You’ll want to be sure to take action right away so you can protect and grow your wealth when the gold rally takes off in earnest!

The Summer Doldrums for Gold are Coming to an End

It’s been a long and frustrating summer for short-term gold bugs.

That’s because after starting 2017 on a positive note, gold prices have been stuck in a wide trading range for the last four months. Most recently, gold hit the bottom of this range, and then began to rebound over the last week.

Impatient traders may be tempted to use this bounce to sell their gold positions. After all, gold hasn’t been giving investors positive returns for the last few months. While the stock market has been hitting new highs. What gives??

If you find yourself second guessing your decision to invest part of your wealth in precious metals like gold or silver — or if you’re on the fence about whether gold or silver makes sense for you, today’s alert is for you.

Because my research shows that the time to own gold is now. And I expect the summer doldrums for gold prices to end in a dramatic breakout higher.

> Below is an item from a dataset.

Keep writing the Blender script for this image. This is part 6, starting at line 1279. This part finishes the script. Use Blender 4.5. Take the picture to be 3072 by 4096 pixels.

You’ll definitely want to have a material amount of your money invested in gold before this breakout occurs.

Gold Breakout Part I: The U.S. Dollar Demise

Gold’s 3% bounce over the last week has a lot to do with U.S. economic data that has come out over the past few days.

Now, please stick with me as I connect the dots. I know economics isn’t the most riveting of subjects. But the returns you can generate as gold prices move higher should be exciting to any investor.

Last Friday, the Labor Department reported that the Core Consumer Price Index (or CPI) increased by just 1.7% in June.1

The Core CPI is the Fed’s primary measure for inflation. And the reading shows that inflation is still below the Fed’s 2% target level. Moreover, the core CPI has been trending lower over the last few months, which means according to this measure, U.S. consumers are facing less pressure from inflation.

Now you and I both know that inflation is important for things like health care, housing, and other life expenses that are moving higher. But we’re talking about the Fed right now. And the Fed believes inflation is low.

With low inflation expectations, the Fed is less likely to raise rates later this year.